** start of Recorded information **
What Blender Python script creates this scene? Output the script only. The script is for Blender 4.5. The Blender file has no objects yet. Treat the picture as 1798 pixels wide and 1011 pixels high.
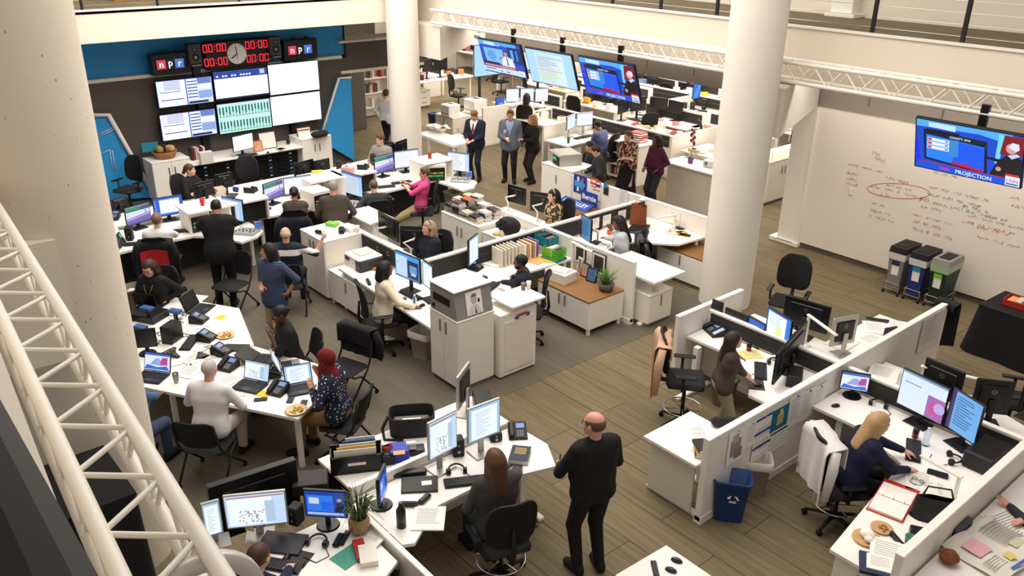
import bpy, math, random
import numpy as np
from mathutils import Vector, Matrix
random.seed(7)
SC = bpy.context.scene
COL = SC.collection
# ---------------------------------------------------------------- camera
CF, CP, CR, CY, CH = 1488.0, 0.412911, 0.0137947, -0.8628887, 5.9
_fw = Vector((math.sin(CY)*math.cos(CP), math.cos(CY)*math.cos(CP), -math.sin(CP)))
_r = Vector((math.cos(CY), -math.sin(CY), 0)); _u = _r.cross(_fw)
_R = _r*math.cos(CR)+_u*math.sin(CR); _U = _u*math.cos(CR)-_r*math.sin(CR)
cam = bpy.data.cameras.new('camera'); cam.sensor_width = 36; cam.lens = 36*CF/1798
cam.clip_start = .05; cam.clip_end = 200
cam_o = bpy.data.objects.new('camera', cam); COL.objects.link(cam_o)
cam_o.matrix_world = Matrix(((_R.x, _U.x, -_fw.x, 0), (_R.y, _U.y, -_fw.y, 0), (_R.z, _U.z, -_fw.z, CH), (0, 0, 0, 1)))
SC.camera = cam_o
# ---------------------------------------------------------------- light
w = bpy.data.worlds.new('world'); SC.world = w; w.use_nodes = True
w.node_tree.nodes['Background'].inputs[0].default_value = (1, .91, .83, 1)
w.node_tree.nodes['Background'].inputs[1].default_value = .35
def area(name, loc, sx, sy, power, col=(1, .937, .865), rot=(0, 0, 0)):
    l = bpy.data.lights.new(name, 'AREA'); l.shape = 'RECTANGLE'; l.size = sx; l.size_y = sy
    l.energy = power; l.color = col
    o = bpy.data.objects.new(name, l); COL.objects.link(o); o.location = loc; o.rotation_euler = rot
    return o
area('atrium_ceiling_light', (-12.5, 8.4, 8.6), 10, 6, 980)
area('atrium_ceiling_light', (-4.5, 7.5, 8.6), 6, 5, 330)
area('atrium_ceiling_light', (-9, 2.6, 8.8), 10, 3, 260)
area('whiteboard_fill', (-4, 12.9, 4.2), 8, .6, 170, rot=(math.radians(28), 0, 0))  # unseen fill light added under the slab to brighten the whiteboard
area('display_wall_fill', (-15.2, 7, 8), 2, 7, 300, rot=(0, math.radians(38), 0))  # added fill, tilted to lift the grey and blue display wall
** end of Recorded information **
What the task requires.
Please set down each line of the data above exactly as written, without the pictures.

Result of the task.
What Blender Python script creates this scene? Output the script only. The script is for Blender 4.5. The Blender file has no objects yet. Treat the picture as 1798 pixels wide and 1011 pixels high.
import bpy, math, random
import numpy as np
from mathutils import Vector, Matrix
random.seed(7)
SC = bpy.context.scene
COL = SC.collection
# ---------------------------------------------------------------- camera
CF, CP, CR, CY, CH = 1488.0, 0.412911, 0.0137947, -0.8628887, 5.9
_fw = Vector((math.sin(CY)*math.cos(CP), math.cos(CY)*math.cos(CP), -math.sin(CP)))
_r = Vector((math.cos(CY), -math.sin(CY), 0)); _u = _r.cross(_fw)
_R = _r*math.cos(CR)+_u*math.sin(CR); _U = _u*math.cos(CR)-_r*math.sin(CR)
cam = bpy.data.cameras.new('camera'); cam.sensor_width = 36; cam.lens = 36*CF/1798
cam.clip_start = .05; cam.clip_end = 200
cam_o = bpy.data.objects.new('camera', cam); COL.objects.link(cam_o)
cam_o.matrix_world = Matrix(((_R.x, _U.x, -_fw.x, 0), (_R.y, _U.y, -_fw.y, 0), (_R.z, _U.z, -_fw.z, CH), (0, 0, 0, 1)))
SC.camera = cam_o
# ---------------------------------------------------------------- light
w = bpy.data.worlds.new('world'); SC.world = w; w.use_nodes = True
w.node_tree.nodes['Background'].inputs[0].default_value = (1, .91, .83, 1)
w.node_tree.nodes['Background'].inputs[1].default_value = .35
def area(name, loc, sx, sy, power, col=(1, .937, .865), rot=(0, 0, 0)):
    l = bpy.data.lights.new(name, 'AREA'); l.shape = 'RECTANGLE'; l.size = sx; l.size_y = sy
    l.energy = power; l.color = col
    o = bpy.data.objects.new(name, l); COL.objects.link(o); o.location = loc; o.rotation_euler = rot
    return o
area('atrium_ceiling_light', (-12.5, 8.4, 8.6), 10, 6, 980)
area('atrium_ceiling_light', (-4.5, 7.5, 8.6), 6, 5, 330)
area('atrium_ceiling_light', (-9, 2.6, 8.8), 10, 3, 260)
area('whiteboard_fill', (-4, 12.9, 4.2), 8, .6, 170, rot=(math.radians(28), 0, 0))  # unseen fill light added under the slab to brighten the whiteboard
area('display_wall_fill', (-15.2, 7, 8), 2, 7, 300, rot=(0, math.radians(38), 0))  # added fill, tilted to lift the grey and blue display wall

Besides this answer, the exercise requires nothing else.